Posted at 6:14 PM, Aug 07, 2019
and last updated 2019-08-07 20:14:56-04

Struggling dairy farmers are preparing for yet another blow to their industry. China has announced it will h alt American agricultural purchases after the Trump administration imposed tariffs on Chinese goods.

For Mark Ulness and his family from Manitowoc County, Wisconsin, it's the one time of year their hard work in the barn gets recognized by the masses.

Some dairy farmers said being at the Wisconsin State Fair is a getaway from the everyday issues their industry is facing.

"We make sure (the cows are) fed before we eat a lot of times," Ulness said.

As a fifth-generation dairy farmer, Ulness has seen the ups and downs of the industry, but nothing quite like the challenges of the last five years.

"As a family farmer, it's tough to see friends and neighbors go out, but we understand the struggles that they're going through," he said.
Ulness said those struggles started when dairy prices plummeted in 2014 due to a milk surplus. Tariff implications over the last few years have only made the industry's outlook grimmer.

According to the U.S. Department of Agriculture, Wisconsin lost 700 dairy farmers last year. It is the topic at the center of many political debates.

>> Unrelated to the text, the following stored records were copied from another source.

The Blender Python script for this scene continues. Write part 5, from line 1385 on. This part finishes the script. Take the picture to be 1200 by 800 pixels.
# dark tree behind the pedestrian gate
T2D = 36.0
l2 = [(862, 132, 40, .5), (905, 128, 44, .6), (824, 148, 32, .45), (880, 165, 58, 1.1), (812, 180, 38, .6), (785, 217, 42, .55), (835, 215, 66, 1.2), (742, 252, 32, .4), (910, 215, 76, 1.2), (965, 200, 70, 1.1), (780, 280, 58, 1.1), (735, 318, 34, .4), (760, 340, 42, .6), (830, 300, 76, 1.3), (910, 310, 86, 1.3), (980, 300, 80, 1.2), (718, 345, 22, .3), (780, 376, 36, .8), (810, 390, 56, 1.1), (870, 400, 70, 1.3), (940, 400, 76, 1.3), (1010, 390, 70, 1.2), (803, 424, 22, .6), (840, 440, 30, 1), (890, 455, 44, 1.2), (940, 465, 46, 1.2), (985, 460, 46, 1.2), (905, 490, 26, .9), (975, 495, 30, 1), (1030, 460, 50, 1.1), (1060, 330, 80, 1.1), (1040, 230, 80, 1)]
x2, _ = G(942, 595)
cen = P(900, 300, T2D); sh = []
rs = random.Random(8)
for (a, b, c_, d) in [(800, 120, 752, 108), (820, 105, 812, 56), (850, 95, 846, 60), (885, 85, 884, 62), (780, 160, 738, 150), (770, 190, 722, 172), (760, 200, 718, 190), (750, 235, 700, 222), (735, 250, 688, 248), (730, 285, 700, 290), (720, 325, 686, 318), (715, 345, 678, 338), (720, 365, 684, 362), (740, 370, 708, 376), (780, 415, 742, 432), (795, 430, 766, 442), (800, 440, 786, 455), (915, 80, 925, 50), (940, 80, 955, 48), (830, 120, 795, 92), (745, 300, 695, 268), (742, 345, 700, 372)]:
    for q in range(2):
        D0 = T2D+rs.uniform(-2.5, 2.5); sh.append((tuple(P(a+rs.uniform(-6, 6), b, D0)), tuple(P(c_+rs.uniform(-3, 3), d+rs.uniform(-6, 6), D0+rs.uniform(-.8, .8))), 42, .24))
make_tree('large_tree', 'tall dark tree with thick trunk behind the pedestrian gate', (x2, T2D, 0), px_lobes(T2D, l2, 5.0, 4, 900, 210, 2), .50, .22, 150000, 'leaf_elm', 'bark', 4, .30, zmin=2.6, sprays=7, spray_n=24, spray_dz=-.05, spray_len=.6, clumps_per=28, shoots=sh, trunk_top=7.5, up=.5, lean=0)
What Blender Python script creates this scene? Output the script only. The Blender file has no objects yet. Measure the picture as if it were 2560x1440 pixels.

"Some of the farmers are really doing well," President Donald Trump told a crowd in Milwaukee a few weeks ago. "We're over the hump, we're doing really well, and in the meantime our government has billions of dollars pouring in and that money is paid for by China."

"The farm foreclosure capital of the United States is, unfortunately, America's dairyland, Wisconsin," said Democratic National Committee Chair Tom Perez.

Heather Larson of Darlington, Wisconsin knows of fellow dairy farmers dealing with more than money issues.

"He had two friends already this year commit suicide because of dairy farming," Larson said.

Ulness is thankful his farm is still afloat, but it's come with sacrifices.

"My wife has a job off the farm, and a lot of times she'd prefer just to be at the farm working," he said.